GIVEN PROBLEM: Make an exact copy of all the data.

------------------------------------

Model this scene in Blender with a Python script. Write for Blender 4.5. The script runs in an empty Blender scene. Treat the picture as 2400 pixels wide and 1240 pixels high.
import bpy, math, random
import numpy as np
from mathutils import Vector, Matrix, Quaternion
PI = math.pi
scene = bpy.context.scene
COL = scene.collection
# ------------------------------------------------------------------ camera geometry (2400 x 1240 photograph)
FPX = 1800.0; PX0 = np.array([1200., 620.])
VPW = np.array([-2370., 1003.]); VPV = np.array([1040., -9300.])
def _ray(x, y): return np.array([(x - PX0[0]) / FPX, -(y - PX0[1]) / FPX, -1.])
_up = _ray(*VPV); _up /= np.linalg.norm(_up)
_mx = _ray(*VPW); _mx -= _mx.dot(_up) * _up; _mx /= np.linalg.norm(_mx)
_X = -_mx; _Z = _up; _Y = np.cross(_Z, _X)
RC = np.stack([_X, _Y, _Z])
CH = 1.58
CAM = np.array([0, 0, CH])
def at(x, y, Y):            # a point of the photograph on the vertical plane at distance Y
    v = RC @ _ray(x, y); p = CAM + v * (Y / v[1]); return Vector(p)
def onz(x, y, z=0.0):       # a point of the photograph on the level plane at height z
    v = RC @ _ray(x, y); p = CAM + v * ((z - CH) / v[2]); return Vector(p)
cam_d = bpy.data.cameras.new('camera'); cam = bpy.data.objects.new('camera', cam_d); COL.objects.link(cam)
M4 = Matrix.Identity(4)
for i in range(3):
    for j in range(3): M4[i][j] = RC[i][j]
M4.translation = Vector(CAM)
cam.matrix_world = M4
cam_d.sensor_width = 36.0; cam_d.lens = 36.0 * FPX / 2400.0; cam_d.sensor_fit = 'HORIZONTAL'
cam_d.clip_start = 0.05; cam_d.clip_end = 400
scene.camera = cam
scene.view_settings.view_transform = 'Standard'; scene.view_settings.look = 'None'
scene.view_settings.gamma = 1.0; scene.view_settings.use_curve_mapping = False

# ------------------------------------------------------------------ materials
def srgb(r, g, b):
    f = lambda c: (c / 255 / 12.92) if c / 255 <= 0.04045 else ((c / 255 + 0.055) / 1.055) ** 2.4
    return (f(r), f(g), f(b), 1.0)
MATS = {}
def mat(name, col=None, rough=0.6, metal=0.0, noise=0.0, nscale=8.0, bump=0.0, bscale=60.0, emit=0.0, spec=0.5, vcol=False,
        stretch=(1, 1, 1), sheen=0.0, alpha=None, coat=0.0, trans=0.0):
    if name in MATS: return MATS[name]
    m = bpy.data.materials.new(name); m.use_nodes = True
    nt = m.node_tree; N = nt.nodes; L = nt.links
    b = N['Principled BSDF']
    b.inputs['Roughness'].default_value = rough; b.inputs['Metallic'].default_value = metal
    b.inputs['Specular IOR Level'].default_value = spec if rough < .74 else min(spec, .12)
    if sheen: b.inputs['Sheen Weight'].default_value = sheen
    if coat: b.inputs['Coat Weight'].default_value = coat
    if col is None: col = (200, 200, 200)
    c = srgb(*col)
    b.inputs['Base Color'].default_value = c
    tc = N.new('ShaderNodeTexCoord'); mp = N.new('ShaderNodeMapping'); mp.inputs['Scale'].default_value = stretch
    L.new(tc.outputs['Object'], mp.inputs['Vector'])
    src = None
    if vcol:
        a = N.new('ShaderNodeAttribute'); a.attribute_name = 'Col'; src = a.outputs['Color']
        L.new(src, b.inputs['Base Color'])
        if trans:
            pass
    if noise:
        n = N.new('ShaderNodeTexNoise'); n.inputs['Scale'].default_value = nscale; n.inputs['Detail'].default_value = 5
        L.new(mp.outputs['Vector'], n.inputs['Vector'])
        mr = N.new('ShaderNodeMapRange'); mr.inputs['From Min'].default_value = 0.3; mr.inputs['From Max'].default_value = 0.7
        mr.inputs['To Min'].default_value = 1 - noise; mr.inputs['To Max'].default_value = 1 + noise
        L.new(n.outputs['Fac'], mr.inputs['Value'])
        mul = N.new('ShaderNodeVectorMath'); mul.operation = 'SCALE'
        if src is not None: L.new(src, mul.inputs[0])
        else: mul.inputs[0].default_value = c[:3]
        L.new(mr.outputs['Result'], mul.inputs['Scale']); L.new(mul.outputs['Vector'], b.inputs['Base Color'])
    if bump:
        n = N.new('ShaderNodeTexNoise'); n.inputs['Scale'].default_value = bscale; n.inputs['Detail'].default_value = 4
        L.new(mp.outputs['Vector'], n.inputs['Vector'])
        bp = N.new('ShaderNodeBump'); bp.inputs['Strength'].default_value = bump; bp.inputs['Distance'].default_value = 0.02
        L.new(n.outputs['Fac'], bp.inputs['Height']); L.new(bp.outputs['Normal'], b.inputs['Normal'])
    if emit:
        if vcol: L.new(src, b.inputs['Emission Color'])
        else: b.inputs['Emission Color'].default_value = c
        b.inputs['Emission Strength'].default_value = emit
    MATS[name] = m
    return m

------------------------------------

OUTPUT BELOW:
Model this scene in Blender with a Python script. Write for Blender 4.5. The script runs in an empty Blender scene. Treat the picture as 2400 pixels wide and 1240 pixels high.
import bpy, math, random
import numpy as np
from mathutils import Vector, Matrix, Quaternion
PI = math.pi
scene = bpy.context.scene
COL = scene.collection
# ------------------------------------------------------------------ camera geometry (2400 x 1240 photograph)
FPX = 1800.0; PX0 = np.array([1200., 620.])
VPW = np.array([-2370., 1003.]); VPV = np.array([1040., -9300.])
def _ray(x, y): return np.array([(x - PX0[0]) / FPX, -(y - PX0[1]) / FPX, -1.])
_up = _ray(*VPV); _up /= np.linalg.norm(_up)
_mx = _ray(*VPW); _mx -= _mx.dot(_up) * _up; _mx /= np.linalg.norm(_mx)
_X = -_mx; _Z = _up; _Y = np.cross(_Z, _X)
RC = np.stack([_X, _Y, _Z])
CH = 1.58
CAM = np.array([0, 0, CH])
def at(x, y, Y):            # a point of the photograph on the vertical plane at distance Y
    v = RC @ _ray(x, y); p = CAM + v * (Y / v[1]); return Vector(p)
def onz(x, y, z=0.0):       # a point of the photograph on the level plane at height z
    v = RC @ _ray(x, y); p = CAM + v * ((z - CH) / v[2]); return Vector(p)
cam_d = bpy.data.cameras.new('camera'); cam = bpy.data.objects.new('camera', cam_d); COL.objects.link(cam)
M4 = Matrix.Identity(4)
for i in range(3):
    for j in range(3): M4[i][j] = RC[i][j]
M4.translation = Vector(CAM)
cam.matrix_world = M4
cam_d.sensor_width = 36.0; cam_d.lens = 36.0 * FPX / 2400.0; cam_d.sensor_fit = 'HORIZONTAL'
cam_d.clip_start = 0.05; cam_d.clip_end = 400
scene.camera = cam
scene.view_settings.view_transform = 'Standard'; scene.view_settings.look = 'None'
scene.view_settings.gamma = 1.0; scene.view_settings.use_curve_mapping = False

# ------------------------------------------------------------------ materials
def srgb(r, g, b):
    f = lambda c: (c / 255 / 12.92) if c / 255 <= 0.04045 else ((c / 255 + 0.055) / 1.055) ** 2.4
    return (f(r), f(g), f(b), 1.0)
MATS = {}
def mat(name, col=None, rough=0.6, metal=0.0, noise=0.0, nscale=8.0, bump=0.0, bscale=60.0, emit=0.0, spec=0.5, vcol=False,
        stretch=(1, 1, 1), sheen=0.0, alpha=None, coat=0.0, trans=0.0):
    if name in MATS: return MATS[name]
    m = bpy.data.materials.new(name); m.use_nodes = True
    nt = m.node_tree; N = nt.nodes; L = nt.links
    b = N['Principled BSDF']
    b.inputs['Roughness'].default_value = rough; b.inputs['Metallic'].default_value = metal
    b.inputs['Specular IOR Level'].default_value = spec if rough < .74 else min(spec, .12)
    if sheen: b.inputs['Sheen Weight'].default_value = sheen
    if coat: b.inputs['Coat Weight'].default_value = coat
    if col is None: col = (200, 200, 200)
    c = srgb(*col)
    b.inputs['Base Color'].default_value = c
    tc = N.new('ShaderNodeTexCoord'); mp = N.new('ShaderNodeMapping'); mp.inputs['Scale'].default_value = stretch
    L.new(tc.outputs['Object'], mp.inputs['Vector'])
    src = None
    if vcol:
        a = N.new('ShaderNodeAttribute'); a.attribute_name = 'Col'; src = a.outputs['Color']
        L.new(src, b.inputs['Base Color'])
        if trans:
            pass
    if noise:
        n = N.new('ShaderNodeTexNoise'); n.inputs['Scale'].default_value = nscale; n.inputs['Detail'].default_value = 5
        L.new(mp.outputs['Vector'], n.inputs['Vector'])
        mr = N.new('ShaderNodeMapRange'); mr.inputs['From Min'].default_value = 0.3; mr.inputs['From Max'].default_value = 0.7
        mr.inputs['To Min'].default_value = 1 - noise; mr.inputs['To Max'].default_value = 1 + noise
        L.new(n.outputs['Fac'], mr.inputs['Value'])
        mul = N.new('ShaderNodeVectorMath'); mul.operation = 'SCALE'
        if src is not None: L.new(src, mul.inputs[0])
        else: mul.inputs[0].default_value = c[:3]
        L.new(mr.outputs['Result'], mul.inputs['Scale']); L.new(mul.outputs['Vector'], b.inputs['Base Color'])
    if bump:
        n = N.new('ShaderNodeTexNoise'); n.inputs['Scale'].default_value = bscale; n.inputs['Detail'].default_value = 4
        L.new(mp.outputs['Vector'], n.inputs['Vector'])
        bp = N.new('ShaderNodeBump'); bp.inputs['Strength'].default_value = bump; bp.inputs['Distance'].default_value = 0.02
        L.new(n.outputs['Fac'], bp.inputs['Height']); L.new(bp.outputs['Normal'], b.inputs['Normal'])
    if emit:
        if vcol: L.new(src, b.inputs['Emission Color'])
        else: b.inputs['Emission Color'].default_value = c
        b.inputs['Emission Strength'].default_value = emit
    MATS[name] = m
    return m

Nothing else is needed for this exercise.